When I see a design I don't like, I usually blame a lack of understanding of the problem on the part of the designer, an inability to design well on the part of the designer, or weird requirements from a confused person in charge. Programmers I blame for bugs, instability and inflexibility.

Of course, sometimes the requirements do make sense and I have merely misunderstood them. It happens.

Ilari said...

There's at least one more step that could be removed from the ATM.

In Finland, the user's language preference is stored on the card. The "please insert your card" prompt is multilinugal, everything is automatically in your language of choice from there on.

The Ridger, FCD said...

I have, as a matter of fact, had the "do you really want to ...?" save me - I'm not that good with the little pad on my laptop (tremors) and often I'm hitting the X when I want to hit the minimize... Which is why I like to have the things there to turn off rather than not have them.

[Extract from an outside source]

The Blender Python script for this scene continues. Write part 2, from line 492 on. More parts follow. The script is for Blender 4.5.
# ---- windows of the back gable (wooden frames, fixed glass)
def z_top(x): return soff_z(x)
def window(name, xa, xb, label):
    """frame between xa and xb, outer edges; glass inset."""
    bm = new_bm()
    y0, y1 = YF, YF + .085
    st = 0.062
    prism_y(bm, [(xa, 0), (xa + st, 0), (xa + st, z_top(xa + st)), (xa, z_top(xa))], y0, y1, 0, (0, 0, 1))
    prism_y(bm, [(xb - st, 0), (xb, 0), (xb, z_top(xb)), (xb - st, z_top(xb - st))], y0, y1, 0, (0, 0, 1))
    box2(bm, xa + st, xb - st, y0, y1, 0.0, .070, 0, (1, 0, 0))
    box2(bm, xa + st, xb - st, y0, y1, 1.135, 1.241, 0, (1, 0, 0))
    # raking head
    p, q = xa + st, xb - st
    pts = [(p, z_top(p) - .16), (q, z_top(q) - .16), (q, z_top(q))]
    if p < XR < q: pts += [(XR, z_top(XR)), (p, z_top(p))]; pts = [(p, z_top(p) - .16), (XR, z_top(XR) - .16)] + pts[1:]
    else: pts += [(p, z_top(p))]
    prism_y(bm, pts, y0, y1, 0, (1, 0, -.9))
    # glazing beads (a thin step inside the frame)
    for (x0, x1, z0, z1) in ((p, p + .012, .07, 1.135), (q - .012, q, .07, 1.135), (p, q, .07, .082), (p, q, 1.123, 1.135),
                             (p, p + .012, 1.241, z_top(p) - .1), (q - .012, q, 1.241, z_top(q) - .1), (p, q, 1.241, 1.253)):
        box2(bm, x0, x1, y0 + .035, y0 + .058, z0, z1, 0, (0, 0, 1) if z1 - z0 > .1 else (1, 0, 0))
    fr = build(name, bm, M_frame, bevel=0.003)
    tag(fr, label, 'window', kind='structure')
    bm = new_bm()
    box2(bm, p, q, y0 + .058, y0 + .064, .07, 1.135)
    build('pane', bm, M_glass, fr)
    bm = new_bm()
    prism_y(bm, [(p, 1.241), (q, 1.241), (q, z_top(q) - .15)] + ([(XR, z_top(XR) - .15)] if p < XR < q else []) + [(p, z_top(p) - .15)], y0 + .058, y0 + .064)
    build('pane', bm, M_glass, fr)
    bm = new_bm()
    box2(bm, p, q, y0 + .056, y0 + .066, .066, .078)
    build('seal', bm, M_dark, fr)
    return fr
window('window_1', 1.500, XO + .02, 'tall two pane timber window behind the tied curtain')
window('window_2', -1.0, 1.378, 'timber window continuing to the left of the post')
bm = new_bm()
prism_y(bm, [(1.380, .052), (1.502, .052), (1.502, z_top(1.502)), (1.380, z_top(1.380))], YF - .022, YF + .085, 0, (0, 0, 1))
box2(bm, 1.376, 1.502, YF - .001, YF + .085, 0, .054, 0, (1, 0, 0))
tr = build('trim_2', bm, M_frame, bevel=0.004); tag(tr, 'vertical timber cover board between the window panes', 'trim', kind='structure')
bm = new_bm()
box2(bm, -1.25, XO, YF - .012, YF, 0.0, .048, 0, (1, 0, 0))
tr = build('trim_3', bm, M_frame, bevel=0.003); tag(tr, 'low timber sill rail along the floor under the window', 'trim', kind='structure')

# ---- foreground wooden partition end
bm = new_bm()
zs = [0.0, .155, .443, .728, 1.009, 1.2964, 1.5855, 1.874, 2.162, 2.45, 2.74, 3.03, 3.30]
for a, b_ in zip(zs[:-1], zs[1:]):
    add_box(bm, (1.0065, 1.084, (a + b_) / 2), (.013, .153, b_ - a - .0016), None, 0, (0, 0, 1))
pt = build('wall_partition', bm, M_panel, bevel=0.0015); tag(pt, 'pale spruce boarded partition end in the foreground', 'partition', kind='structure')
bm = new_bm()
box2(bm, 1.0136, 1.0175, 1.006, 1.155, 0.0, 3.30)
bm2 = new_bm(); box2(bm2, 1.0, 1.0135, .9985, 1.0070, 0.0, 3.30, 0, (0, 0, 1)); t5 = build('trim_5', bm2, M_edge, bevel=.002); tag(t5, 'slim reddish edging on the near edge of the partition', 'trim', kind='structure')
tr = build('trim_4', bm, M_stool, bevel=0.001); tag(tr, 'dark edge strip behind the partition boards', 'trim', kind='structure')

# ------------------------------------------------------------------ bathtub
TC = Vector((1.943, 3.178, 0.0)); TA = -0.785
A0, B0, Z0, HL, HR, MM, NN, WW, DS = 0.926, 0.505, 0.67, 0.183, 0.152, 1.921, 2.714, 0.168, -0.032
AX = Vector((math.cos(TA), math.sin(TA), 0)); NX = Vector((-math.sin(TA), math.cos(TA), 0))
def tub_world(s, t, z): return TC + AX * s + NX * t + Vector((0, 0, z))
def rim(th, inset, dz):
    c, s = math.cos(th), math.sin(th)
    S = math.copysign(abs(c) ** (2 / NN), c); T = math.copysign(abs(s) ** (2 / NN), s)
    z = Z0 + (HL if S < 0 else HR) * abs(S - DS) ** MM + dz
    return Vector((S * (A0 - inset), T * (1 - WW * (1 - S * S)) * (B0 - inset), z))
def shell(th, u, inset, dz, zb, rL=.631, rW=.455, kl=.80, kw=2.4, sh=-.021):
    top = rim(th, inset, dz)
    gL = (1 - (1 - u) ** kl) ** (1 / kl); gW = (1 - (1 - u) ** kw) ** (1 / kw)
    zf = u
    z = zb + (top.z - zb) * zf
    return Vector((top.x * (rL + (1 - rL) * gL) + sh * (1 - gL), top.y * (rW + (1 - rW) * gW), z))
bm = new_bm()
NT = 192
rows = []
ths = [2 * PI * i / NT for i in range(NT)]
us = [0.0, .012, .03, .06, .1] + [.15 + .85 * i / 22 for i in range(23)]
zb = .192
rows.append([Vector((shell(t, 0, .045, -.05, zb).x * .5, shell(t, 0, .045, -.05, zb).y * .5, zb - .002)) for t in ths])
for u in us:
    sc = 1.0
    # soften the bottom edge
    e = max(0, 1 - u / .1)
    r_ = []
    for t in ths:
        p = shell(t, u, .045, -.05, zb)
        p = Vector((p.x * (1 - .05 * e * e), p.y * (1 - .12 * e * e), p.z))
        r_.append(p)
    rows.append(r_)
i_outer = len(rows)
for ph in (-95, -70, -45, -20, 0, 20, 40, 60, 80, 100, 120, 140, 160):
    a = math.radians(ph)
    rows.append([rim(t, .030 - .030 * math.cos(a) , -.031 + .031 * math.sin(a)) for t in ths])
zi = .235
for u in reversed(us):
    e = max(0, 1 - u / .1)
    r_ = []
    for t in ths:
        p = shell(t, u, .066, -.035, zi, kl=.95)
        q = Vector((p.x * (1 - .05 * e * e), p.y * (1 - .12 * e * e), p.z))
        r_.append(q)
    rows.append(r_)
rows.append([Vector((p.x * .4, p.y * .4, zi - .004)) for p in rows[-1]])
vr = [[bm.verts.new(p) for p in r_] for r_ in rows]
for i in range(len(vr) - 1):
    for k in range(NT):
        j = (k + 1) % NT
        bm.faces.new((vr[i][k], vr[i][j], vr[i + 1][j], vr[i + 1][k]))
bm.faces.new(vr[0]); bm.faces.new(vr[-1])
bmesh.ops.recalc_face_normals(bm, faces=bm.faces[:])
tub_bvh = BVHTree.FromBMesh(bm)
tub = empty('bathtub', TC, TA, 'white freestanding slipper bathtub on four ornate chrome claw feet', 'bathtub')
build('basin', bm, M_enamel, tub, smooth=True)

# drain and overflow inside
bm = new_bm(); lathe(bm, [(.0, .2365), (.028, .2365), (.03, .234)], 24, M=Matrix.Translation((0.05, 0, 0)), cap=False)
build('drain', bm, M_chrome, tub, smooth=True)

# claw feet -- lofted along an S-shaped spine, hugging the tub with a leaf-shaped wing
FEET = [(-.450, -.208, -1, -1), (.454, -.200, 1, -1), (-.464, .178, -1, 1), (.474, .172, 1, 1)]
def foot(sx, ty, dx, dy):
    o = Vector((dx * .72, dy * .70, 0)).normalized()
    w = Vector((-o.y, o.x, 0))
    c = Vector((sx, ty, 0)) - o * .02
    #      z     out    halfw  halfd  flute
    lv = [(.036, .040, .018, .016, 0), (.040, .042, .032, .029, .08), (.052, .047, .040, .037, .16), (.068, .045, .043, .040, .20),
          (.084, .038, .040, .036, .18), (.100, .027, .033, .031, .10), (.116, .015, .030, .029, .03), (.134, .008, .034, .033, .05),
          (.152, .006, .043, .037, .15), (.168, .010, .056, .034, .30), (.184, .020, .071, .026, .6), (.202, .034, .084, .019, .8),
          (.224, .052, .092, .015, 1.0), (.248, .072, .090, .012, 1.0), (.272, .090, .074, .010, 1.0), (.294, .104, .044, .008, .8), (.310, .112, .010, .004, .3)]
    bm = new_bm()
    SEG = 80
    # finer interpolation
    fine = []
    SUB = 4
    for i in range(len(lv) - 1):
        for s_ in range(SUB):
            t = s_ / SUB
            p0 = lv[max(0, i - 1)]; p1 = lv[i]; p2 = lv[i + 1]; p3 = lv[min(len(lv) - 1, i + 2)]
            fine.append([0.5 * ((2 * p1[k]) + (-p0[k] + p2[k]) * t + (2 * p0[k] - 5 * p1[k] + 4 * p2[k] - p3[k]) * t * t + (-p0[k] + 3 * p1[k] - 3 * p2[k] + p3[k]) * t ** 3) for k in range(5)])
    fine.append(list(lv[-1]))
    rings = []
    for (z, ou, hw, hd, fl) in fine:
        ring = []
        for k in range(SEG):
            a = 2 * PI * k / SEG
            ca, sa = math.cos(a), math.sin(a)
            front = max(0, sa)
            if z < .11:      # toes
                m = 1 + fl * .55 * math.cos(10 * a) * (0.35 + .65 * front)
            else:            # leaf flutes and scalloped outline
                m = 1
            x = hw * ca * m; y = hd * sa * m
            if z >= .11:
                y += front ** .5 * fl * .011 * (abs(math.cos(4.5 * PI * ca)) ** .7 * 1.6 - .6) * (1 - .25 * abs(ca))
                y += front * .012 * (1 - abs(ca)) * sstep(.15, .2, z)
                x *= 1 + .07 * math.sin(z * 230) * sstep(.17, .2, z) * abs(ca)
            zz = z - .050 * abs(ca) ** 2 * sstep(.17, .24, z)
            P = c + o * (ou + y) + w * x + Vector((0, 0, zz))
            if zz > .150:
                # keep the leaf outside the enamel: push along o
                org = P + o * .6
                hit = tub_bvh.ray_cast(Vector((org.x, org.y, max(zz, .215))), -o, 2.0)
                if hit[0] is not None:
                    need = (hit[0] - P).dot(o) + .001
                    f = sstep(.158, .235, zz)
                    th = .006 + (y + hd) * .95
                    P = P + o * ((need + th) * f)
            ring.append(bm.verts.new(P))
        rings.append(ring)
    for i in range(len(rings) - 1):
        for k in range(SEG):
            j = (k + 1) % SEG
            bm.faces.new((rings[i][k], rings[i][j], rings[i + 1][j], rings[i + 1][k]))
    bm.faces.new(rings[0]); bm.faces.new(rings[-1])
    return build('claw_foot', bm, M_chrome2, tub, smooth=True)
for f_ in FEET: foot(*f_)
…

But your ATM interface sounds like it was made by PeopleSoft. There's an application I have to use on a regular basis at work which will step you through four intermediate screens, each of which has ONE option, before getting to the final screen. That annoys me intensely every time I have to do it.

[ICR] said...

It does seem like a rather unnecessary step. The only plausible reason I can think of as to why it's there (other than incompetence) is for learned behaviour.
I know where all the buttons are on the normal machine I use, and I can pretty much take out money without looking. If a step is suddenly added when you get another account you are prone to make a mistake.
However this could be avoided by positioning the buttons differently between the step before and after so that should you automatically move onto the next step nothing bad happens. Still doesn't then take into account if you continue on after that though.

Barry Leiba said...

Another good reason, from "icr". See, that's why I post these things — it's not just to rant, it's that sometimes I get new views, which I hadn't considered before.

I'm convinced that the ATM thing isn't just lazy programming. Maybe they fought that fight with the customer and lost. Maybe it's to remind you what account the money's going into, to prevent an, "Oops, I'm at the wrong bank!" situation. Maybe it's to provide a consistent UI in the event that the user adds an account (or removes one). Maybe all of the above.

Thanks for all the comments, everyone.